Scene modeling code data
start
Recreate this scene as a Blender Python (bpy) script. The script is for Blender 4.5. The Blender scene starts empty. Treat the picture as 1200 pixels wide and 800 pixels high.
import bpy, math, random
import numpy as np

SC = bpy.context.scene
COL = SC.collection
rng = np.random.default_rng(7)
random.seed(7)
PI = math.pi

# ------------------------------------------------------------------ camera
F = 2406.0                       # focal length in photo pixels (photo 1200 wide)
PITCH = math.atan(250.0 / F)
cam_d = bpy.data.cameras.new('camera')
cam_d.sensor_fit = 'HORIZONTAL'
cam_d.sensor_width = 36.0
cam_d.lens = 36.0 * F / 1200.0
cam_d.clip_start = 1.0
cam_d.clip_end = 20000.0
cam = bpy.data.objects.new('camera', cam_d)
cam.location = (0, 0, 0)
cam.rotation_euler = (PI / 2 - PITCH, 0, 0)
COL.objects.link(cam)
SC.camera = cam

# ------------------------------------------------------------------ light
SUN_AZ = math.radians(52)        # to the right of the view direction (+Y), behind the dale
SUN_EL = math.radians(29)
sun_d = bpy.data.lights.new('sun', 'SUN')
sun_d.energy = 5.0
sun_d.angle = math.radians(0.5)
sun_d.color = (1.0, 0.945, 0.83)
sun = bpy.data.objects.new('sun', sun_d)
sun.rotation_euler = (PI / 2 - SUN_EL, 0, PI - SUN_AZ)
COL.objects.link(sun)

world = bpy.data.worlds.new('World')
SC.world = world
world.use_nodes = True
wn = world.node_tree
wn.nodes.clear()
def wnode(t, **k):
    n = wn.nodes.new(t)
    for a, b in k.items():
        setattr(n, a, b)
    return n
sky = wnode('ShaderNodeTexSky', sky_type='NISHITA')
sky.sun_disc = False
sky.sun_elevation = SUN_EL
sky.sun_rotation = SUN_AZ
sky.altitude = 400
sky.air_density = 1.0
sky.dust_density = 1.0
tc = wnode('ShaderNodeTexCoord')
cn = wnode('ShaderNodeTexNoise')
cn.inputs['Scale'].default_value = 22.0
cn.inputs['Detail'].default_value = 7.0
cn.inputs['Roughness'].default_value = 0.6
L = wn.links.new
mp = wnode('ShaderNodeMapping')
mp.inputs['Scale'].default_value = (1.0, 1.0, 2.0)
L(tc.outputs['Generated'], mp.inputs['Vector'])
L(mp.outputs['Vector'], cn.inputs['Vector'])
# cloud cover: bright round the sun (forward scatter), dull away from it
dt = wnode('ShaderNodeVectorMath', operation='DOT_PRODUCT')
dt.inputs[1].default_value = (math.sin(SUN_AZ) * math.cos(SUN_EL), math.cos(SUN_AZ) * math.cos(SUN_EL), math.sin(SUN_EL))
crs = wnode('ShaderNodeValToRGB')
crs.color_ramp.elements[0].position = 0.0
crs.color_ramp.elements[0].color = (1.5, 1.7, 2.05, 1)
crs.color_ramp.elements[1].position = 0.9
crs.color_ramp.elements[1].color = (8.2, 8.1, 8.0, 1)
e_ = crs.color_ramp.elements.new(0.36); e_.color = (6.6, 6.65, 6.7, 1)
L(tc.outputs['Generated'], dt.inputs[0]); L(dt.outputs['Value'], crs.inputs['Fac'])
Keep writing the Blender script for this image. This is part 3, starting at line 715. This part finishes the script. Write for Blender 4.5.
end
Challenge -
Starting at the first line of the listing, retype every line up to and including the one with "SC.camera = cam".

Result -
Recreate this scene as a Blender Python (bpy) script. The script is for Blender 4.5. The Blender scene starts empty. Treat the picture as 1200 pixels wide and 800 pixels high.
import bpy, math, random
import numpy as np

SC = bpy.context.scene
COL = SC.collection
rng = np.random.default_rng(7)
random.seed(7)
PI = math.pi

# ------------------------------------------------------------------ camera
F = 2406.0                       # focal length in photo pixels (photo 1200 wide)
PITCH = math.atan(250.0 / F)
cam_d = bpy.data.cameras.new('camera')
cam_d.sensor_fit = 'HORIZONTAL'
cam_d.sensor_width = 36.0
cam_d.lens = 36.0 * F / 1200.0
cam_d.clip_start = 1.0
cam_d.clip_end = 20000.0
cam = bpy.data.objects.new('camera', cam_d)
cam.location = (0, 0, 0)
cam.rotation_euler = (PI / 2 - PITCH, 0, 0)
COL.objects.link(cam)
SC.camera = cam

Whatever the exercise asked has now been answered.